McGraw interviewed Netanyahu from Jerusalem with a sweeping view of the city in the background on a streaming platform called Merit+.
Netanyahu said Israel has destroyed "20 battalions of Hamas' 24 terrorist battalions," and the final four are in Rafah.
"We’ve achieved, we’ve destroyed about 20 battalions of Hamas' 24 terrorist battalions, we have another four ... they're in Rafah, and that’s why we want to go into Rafah because we can’t leave them there," Netanyahu told McGraw.
Netanyahu also criticized students protesting on college campuses, saying their understanding of history goes "back to breakfast, at best."
"What is happening on American campuses and American cities, you got ... first of all, you have a lot of ignorant people there," Netanyahu said. "I'm sorry to say, whose sense of history at best goes back to breakfast. Not even that, OK? They don't have the faintest clue what Hamas is."

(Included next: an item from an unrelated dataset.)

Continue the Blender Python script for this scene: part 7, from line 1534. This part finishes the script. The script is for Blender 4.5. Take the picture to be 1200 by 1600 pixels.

Netanyahu pointed to what he said were dangerous comments from American college presidents.
"When the president of the university is asked, well, what would you say if somebody calls for the genocide of Jews? And [they] say it depends on the context. No, it doesn't. No, it doesn't."
ABC News' Ellie Kaufman and Hajah Bah
Hamas says cease-fire talks are 'back to square one'
Hamas says negotiations with Israel for a permanent cease-fire have fallen through after Israel rejected its proposals, including demands for a permanent cease-fire, complete withdrawal of Israel's forces from Gaza, the return of displaced people and a prisoner exchange.
"Israel's rejection of the mediators' proposal, through the amendments it made to it, has brought things back to square one," Hamas said in a statement Friday.
Hamas said Israel bears "the full responsibility" for the failure to reach an agreement.
"The enemy's army's attack on Rafah and the direct occupation of the crossing immediately after Hamas announced its agreement to the mediators' proposal confirms that the occupation is evading reaching an agreement. Netanyahu and his extremist government are using negotiations as a cover for the attack on Rafah and the occupation of the crossing, and continuing the genocide against our people," Hamas said.